Lead single “Limousines” combines acerbic lyrics and to-die-for melodies with lush production by Bristol luminary Stew Jackson (writer producer for Massive Attack, who has also worked with Tom Waits, Patti Smith and Nick Cave).


The song opens with an Elizabeth Taylor quote. “Put on some lipstick, pour yourself a drink and pull yourself together”, “I was channelling those endlessly poised faded sirens from the golden era of Hollywood like Gloria Swanson in Sunset Boulevard and Bette Davis in All About Eve,” Emily explains. “The song is an affectionately mocking love letter to a young drama queen from the perspective of ageing female sexuality. Older women's voices are frequently written out of the Rock narrative and this is something I intend to challenge”. “You dress in black but you’re scared of the dark / A pissed up bird of paradise scratching at the stars / Kill all your heroes, kill yesterday's desires / You're too luminous to worship any passing beam of light” is Emily’s cutting advice.

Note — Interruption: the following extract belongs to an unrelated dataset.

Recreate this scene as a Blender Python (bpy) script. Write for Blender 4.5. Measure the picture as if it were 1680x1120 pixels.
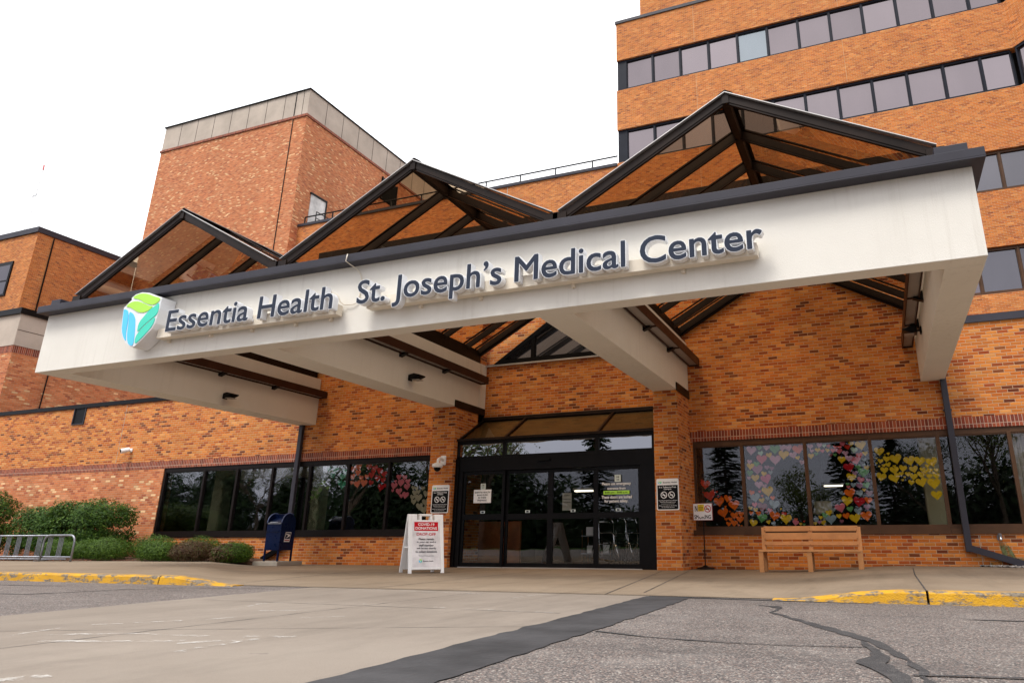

The refrain (“Send one hundred thousand Limousines for the queen of tragedy”) is delivered with enough bratty sarcasm to assure us there is no fleet of limos coming to the rescue. Breeze and her band - Rob Norbury (guitar), Andy Sutor (drums), Duncan Fleming (organ) and Graham Dalzell (bass) - conjure vast lonely cityscapes reminiscent of Cigarettes After Sex and a woozy glamour delivered by borderline-unacceptable synths inspired by 10cc’s “I’m Not In Love”, all crowned by a lighters-aloft vocal harmony breakdown which owes more than a little thanks to the Beatles classic “Don’t Let Me Down”. B side "Raining in my Heart" is a relentlessly bleak and unsettling cover of the Buddy Holly hit which was designed to seduce those who like their songs sad, slow and laced with creeping existential dread.

So, pour yourself a drink, slide into the glittering dystopian galaxy of “Rituals” and enter a twilight terrain populated by faded sirens, crazed cult leaders, psychotic serial killers, crushed hopes and high octane romance.